Rows from a 3D scene dataset:
======

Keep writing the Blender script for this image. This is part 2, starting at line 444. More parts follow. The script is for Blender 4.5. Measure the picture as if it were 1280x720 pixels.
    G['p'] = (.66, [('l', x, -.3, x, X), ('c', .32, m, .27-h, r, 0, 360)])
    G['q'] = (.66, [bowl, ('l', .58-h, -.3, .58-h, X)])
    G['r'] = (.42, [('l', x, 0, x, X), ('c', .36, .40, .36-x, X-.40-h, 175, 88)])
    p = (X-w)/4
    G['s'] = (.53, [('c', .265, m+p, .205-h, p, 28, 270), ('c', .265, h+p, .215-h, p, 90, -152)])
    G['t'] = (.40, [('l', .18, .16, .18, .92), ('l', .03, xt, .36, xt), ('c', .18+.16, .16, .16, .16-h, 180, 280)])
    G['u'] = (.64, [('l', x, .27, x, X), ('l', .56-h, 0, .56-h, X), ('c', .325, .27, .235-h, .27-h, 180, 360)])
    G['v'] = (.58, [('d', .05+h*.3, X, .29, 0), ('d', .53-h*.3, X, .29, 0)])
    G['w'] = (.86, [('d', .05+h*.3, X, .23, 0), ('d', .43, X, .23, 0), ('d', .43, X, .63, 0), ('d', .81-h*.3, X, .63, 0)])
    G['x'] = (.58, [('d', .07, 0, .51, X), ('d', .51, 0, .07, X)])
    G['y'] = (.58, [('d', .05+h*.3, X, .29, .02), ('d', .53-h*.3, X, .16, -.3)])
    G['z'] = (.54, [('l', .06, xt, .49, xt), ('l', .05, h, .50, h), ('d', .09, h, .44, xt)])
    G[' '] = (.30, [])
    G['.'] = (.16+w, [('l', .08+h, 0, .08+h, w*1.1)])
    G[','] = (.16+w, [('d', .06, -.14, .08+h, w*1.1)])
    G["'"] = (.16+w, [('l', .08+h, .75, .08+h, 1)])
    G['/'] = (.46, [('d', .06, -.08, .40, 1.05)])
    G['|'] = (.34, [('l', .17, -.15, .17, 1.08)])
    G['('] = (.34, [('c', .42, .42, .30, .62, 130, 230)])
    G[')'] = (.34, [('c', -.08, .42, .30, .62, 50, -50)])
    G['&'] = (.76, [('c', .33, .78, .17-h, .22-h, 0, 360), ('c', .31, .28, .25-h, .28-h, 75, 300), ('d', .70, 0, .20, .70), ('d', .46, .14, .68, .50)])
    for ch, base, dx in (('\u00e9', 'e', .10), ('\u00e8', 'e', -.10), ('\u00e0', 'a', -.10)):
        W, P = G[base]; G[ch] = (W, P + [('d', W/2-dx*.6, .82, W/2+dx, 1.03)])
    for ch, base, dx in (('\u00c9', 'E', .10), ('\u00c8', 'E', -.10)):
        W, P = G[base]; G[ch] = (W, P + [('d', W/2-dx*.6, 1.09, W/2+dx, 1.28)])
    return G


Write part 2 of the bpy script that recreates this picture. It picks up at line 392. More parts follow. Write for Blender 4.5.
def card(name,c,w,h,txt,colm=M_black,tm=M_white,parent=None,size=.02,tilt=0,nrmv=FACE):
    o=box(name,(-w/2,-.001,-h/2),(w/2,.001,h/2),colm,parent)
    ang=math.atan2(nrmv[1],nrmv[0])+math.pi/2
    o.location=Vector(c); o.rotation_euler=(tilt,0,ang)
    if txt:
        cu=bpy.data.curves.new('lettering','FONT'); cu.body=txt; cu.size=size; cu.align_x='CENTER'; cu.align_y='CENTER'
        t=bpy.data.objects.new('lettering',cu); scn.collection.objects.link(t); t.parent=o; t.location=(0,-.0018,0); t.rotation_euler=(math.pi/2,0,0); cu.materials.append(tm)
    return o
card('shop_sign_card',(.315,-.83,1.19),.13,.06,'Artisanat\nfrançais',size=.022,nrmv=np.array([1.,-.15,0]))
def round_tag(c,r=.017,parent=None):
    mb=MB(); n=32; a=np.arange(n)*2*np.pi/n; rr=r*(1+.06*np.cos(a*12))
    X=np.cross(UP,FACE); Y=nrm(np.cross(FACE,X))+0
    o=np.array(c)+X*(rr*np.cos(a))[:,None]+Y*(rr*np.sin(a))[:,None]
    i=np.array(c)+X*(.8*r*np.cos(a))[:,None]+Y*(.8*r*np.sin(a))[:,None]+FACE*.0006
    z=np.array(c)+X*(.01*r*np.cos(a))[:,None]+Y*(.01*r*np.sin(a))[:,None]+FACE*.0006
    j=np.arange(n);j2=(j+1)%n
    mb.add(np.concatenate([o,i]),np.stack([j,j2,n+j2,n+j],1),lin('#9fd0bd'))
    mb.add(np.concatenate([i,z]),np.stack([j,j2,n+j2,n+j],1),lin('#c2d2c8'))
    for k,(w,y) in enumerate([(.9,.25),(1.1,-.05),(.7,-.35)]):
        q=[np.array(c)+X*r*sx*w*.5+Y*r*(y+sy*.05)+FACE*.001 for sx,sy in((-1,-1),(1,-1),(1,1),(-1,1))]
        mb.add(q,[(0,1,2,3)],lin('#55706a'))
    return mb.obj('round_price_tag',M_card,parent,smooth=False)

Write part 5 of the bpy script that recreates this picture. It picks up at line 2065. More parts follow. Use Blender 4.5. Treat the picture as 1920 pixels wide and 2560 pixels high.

======

▶ _EXERCISE OBJECTIVE_
Print all of the entries again, exactly as written.

▶ _CORRECT RESPONSE_
Keep writing the Blender script for this image. This is part 2, starting at line 444. More parts follow. The script is for Blender 4.5. Measure the picture as if it were 1280x720 pixels.
    G['p'] = (.66, [('l', x, -.3, x, X), ('c', .32, m, .27-h, r, 0, 360)])
    G['q'] = (.66, [bowl, ('l', .58-h, -.3, .58-h, X)])
    G['r'] = (.42, [('l', x, 0, x, X), ('c', .36, .40, .36-x, X-.40-h, 175, 88)])
    p = (X-w)/4
    G['s'] = (.53, [('c', .265, m+p, .205-h, p, 28, 270), ('c', .265, h+p, .215-h, p, 90, -152)])
    G['t'] = (.40, [('l', .18, .16, .18, .92), ('l', .03, xt, .36, xt), ('c', .18+.16, .16, .16, .16-h, 180, 280)])
    G['u'] = (.64, [('l', x, .27, x, X), ('l', .56-h, 0, .56-h, X), ('c', .325, .27, .235-h, .27-h, 180, 360)])
    G['v'] = (.58, [('d', .05+h*.3, X, .29, 0), ('d', .53-h*.3, X, .29, 0)])
    G['w'] = (.86, [('d', .05+h*.3, X, .23, 0), ('d', .43, X, .23, 0), ('d', .43, X, .63, 0), ('d', .81-h*.3, X, .63, 0)])
    G['x'] = (.58, [('d', .07, 0, .51, X), ('d', .51, 0, .07, X)])
    G['y'] = (.58, [('d', .05+h*.3, X, .29, .02), ('d', .53-h*.3, X, .16, -.3)])
    G['z'] = (.54, [('l', .06, xt, .49, xt), ('l', .05, h, .50, h), ('d', .09, h, .44, xt)])
    G[' '] = (.30, [])
    G['.'] = (.16+w, [('l', .08+h, 0, .08+h, w*1.1)])
    G[','] = (.16+w, [('d', .06, -.14, .08+h, w*1.1)])
    G["'"] = (.16+w, [('l', .08+h, .75, .08+h, 1)])
    G['/'] = (.46, [('d', .06, -.08, .40, 1.05)])
    G['|'] = (.34, [('l', .17, -.15, .17, 1.08)])
    G['('] = (.34, [('c', .42, .42, .30, .62, 130, 230)])
    G[')'] = (.34, [('c', -.08, .42, .30, .62, 50, -50)])
    G['&'] = (.76, [('c', .33, .78, .17-h, .22-h, 0, 360), ('c', .31, .28, .25-h, .28-h, 75, 300), ('d', .70, 0, .20, .70), ('d', .46, .14, .68, .50)])
    for ch, base, dx in (('\u00e9', 'e', .10), ('\u00e8', 'e', -.10), ('\u00e0', 'a', -.10)):
        W, P = G[base]; G[ch] = (W, P + [('d', W/2-dx*.6, .82, W/2+dx, 1.03)])
    for ch, base, dx in (('\u00c9', 'E', .10), ('\u00c8', 'E', -.10)):
        W, P = G[base]; G[ch] = (W, P + [('d', W/2-dx*.6, 1.09, W/2+dx, 1.28)])
    return G


Write part 2 of the bpy script that recreates this picture. It picks up at line 392. More parts follow. Write for Blender 4.5.
def card(name,c,w,h,txt,colm=M_black,tm=M_white,parent=None,size=.02,tilt=0,nrmv=FACE):
    o=box(name,(-w/2,-.001,-h/2),(w/2,.001,h/2),colm,parent)
    ang=math.atan2(nrmv[1],nrmv[0])+math.pi/2
    o.location=Vector(c); o.rotation_euler=(tilt,0,ang)
    if txt:
        cu=bpy.data.curves.new('lettering','FONT'); cu.body=txt; cu.size=size; cu.align_x='CENTER'; cu.align_y='CENTER'
        t=bpy.data.objects.new('lettering',cu); scn.collection.objects.link(t); t.parent=o; t.location=(0,-.0018,0); t.rotation_euler=(math.pi/2,0,0); cu.materials.append(tm)
    return o
card('shop_sign_card',(.315,-.83,1.19),.13,.06,'Artisanat\nfrançais',size=.022,nrmv=np.array([1.,-.15,0]))
def round_tag(c,r=.017,parent=None):
    mb=MB(); n=32; a=np.arange(n)*2*np.pi/n; rr=r*(1+.06*np.cos(a*12))
    X=np.cross(UP,FACE); Y=nrm(np.cross(FACE,X))+0
    o=np.array(c)+X*(rr*np.cos(a))[:,None]+Y*(rr*np.sin(a))[:,None]
    i=np.array(c)+X*(.8*r*np.cos(a))[:,None]+Y*(.8*r*np.sin(a))[:,None]+FACE*.0006
    z=np.array(c)+X*(.01*r*np.cos(a))[:,None]+Y*(.01*r*np.sin(a))[:,None]+FACE*.0006
    j=np.arange(n);j2=(j+1)%n
    mb.add(np.concatenate([o,i]),np.stack([j,j2,n+j2,n+j],1),lin('#9fd0bd'))
    mb.add(np.concatenate([i,z]),np.stack([j,j2,n+j2,n+j],1),lin('#c2d2c8'))
    for k,(w,y) in enumerate([(.9,.25),(1.1,-.05),(.7,-.35)]):
        q=[np.array(c)+X*r*sx*w*.5+Y*r*(y+sy*.05)+FACE*.001 for sx,sy in((-1,-1),(1,-1),(1,1),(-1,1))]
        mb.add(q,[(0,1,2,3)],lin('#55706a'))
    return mb.obj('round_price_tag',M_card,parent,smooth=False)

Write part 5 of the bpy script that recreates this picture. It picks up at line 2065. More parts follow. Use Blender 4.5. Treat the picture as 1920 pixels wide and 2560 pixels high.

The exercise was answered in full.